Repeat only the lines running from the beginning of the material through the line that contains "C = sc.collection".

>> START Material

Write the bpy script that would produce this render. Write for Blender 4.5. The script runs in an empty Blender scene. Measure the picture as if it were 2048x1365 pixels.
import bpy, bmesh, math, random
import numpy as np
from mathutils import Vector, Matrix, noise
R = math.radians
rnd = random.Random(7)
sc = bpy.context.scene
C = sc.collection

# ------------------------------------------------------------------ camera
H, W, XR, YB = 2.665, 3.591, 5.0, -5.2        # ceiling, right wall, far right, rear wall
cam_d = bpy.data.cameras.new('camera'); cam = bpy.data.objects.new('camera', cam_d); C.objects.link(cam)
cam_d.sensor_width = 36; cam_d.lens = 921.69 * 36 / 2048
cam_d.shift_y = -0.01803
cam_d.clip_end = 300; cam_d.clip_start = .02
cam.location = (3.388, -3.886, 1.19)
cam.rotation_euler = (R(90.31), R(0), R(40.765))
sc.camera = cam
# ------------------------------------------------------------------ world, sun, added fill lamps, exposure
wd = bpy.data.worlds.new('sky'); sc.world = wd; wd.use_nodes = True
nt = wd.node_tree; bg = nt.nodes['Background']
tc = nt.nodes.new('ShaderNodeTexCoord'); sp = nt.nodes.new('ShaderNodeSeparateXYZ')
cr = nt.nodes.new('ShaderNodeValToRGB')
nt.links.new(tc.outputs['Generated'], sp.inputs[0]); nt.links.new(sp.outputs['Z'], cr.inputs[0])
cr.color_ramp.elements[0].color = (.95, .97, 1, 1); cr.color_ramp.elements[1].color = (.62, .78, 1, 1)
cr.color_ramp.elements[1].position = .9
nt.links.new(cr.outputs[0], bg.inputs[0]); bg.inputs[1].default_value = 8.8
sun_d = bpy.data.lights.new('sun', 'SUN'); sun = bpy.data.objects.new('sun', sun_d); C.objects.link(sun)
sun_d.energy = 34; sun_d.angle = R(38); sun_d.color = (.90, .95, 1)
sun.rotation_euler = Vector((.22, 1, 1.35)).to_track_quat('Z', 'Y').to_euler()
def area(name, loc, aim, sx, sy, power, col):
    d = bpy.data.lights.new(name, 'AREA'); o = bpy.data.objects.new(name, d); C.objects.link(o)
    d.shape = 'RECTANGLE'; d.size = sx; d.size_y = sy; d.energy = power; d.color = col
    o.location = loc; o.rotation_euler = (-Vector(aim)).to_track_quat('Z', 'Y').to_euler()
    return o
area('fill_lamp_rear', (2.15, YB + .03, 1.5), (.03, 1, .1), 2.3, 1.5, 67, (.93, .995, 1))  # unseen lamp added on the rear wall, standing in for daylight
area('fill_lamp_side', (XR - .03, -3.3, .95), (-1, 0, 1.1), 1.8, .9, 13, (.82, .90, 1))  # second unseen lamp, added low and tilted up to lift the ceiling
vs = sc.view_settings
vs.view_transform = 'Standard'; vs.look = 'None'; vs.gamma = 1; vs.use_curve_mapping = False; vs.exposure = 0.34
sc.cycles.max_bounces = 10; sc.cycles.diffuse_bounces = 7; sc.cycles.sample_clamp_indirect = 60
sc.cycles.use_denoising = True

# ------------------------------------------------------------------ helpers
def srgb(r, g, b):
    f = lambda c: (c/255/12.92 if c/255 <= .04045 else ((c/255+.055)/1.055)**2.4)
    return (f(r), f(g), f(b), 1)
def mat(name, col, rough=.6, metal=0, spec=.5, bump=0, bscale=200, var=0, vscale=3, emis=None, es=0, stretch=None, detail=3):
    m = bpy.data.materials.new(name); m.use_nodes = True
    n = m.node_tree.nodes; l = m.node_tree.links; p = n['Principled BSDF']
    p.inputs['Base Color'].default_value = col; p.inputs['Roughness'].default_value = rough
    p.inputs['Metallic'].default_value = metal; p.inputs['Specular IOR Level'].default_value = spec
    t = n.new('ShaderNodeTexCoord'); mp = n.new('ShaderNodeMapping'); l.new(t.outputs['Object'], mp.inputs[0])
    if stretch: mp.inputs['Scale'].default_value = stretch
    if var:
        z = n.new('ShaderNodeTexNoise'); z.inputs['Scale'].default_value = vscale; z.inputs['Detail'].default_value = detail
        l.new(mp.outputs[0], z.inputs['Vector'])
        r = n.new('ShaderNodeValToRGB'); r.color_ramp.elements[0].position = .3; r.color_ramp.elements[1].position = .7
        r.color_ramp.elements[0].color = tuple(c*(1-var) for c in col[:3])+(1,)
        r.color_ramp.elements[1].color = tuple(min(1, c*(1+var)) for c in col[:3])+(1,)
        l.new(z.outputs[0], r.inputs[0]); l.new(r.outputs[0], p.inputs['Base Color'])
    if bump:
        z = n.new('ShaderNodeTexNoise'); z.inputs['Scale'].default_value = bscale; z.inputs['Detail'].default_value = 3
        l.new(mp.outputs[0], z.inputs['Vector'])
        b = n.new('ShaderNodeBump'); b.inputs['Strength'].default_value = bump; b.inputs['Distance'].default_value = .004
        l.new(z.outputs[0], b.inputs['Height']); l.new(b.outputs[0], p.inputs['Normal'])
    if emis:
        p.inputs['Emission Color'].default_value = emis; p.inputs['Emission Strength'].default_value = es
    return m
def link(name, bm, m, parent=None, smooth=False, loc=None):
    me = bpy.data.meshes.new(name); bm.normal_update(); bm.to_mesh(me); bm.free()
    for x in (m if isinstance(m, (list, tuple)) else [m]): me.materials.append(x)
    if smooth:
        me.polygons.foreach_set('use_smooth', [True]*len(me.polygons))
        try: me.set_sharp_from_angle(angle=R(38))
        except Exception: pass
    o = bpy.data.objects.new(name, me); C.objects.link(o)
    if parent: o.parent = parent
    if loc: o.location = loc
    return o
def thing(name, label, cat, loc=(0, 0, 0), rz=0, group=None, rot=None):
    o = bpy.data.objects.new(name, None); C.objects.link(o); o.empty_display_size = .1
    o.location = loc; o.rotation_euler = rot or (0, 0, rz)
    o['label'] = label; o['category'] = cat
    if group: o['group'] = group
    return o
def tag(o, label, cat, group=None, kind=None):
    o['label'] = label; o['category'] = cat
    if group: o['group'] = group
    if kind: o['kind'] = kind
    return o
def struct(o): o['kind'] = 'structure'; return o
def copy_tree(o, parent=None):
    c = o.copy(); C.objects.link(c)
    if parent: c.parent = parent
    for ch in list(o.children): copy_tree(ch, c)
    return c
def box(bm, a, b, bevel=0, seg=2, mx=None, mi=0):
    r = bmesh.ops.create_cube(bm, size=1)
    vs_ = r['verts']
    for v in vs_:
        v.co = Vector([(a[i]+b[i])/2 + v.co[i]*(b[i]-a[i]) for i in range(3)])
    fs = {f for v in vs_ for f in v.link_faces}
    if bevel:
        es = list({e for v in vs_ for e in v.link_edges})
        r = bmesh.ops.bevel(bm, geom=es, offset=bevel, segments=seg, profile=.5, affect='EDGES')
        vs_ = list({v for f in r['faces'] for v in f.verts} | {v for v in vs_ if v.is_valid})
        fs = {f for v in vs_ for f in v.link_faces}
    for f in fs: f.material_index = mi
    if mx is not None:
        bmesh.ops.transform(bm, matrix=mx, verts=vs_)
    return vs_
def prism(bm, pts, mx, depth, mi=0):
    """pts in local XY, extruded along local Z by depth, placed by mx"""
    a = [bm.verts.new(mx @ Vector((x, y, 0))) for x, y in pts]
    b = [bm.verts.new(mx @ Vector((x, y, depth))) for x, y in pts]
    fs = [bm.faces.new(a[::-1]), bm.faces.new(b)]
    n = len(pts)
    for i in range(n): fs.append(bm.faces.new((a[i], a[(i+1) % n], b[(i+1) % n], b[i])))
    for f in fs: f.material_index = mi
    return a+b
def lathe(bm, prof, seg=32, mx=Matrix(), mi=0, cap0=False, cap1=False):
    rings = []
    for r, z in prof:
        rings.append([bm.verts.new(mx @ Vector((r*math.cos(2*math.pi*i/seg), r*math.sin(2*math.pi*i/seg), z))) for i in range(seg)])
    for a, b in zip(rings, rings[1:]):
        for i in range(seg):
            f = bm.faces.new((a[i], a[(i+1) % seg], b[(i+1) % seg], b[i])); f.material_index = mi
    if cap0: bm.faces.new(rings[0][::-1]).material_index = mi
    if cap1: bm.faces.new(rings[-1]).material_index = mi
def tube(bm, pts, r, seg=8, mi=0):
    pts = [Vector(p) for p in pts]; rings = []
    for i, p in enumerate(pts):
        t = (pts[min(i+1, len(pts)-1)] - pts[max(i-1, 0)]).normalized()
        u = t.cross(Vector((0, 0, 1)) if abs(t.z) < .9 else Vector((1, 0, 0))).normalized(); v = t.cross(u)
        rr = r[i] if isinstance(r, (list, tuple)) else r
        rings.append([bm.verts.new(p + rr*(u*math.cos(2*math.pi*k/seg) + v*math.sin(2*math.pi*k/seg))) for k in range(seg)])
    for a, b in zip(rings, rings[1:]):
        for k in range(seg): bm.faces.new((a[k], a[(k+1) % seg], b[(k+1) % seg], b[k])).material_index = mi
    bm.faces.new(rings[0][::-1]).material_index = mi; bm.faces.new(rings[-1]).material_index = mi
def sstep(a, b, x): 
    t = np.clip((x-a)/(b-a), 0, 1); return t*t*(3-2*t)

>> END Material

_Problem solution_:
Write the bpy script that would produce this render. Write for Blender 4.5. The script runs in an empty Blender scene. Measure the picture as if it were 2048x1365 pixels.
import bpy, bmesh, math, random
import numpy as np
from mathutils import Vector, Matrix, noise
R = math.radians
rnd = random.Random(7)
sc = bpy.context.scene
C = sc.collection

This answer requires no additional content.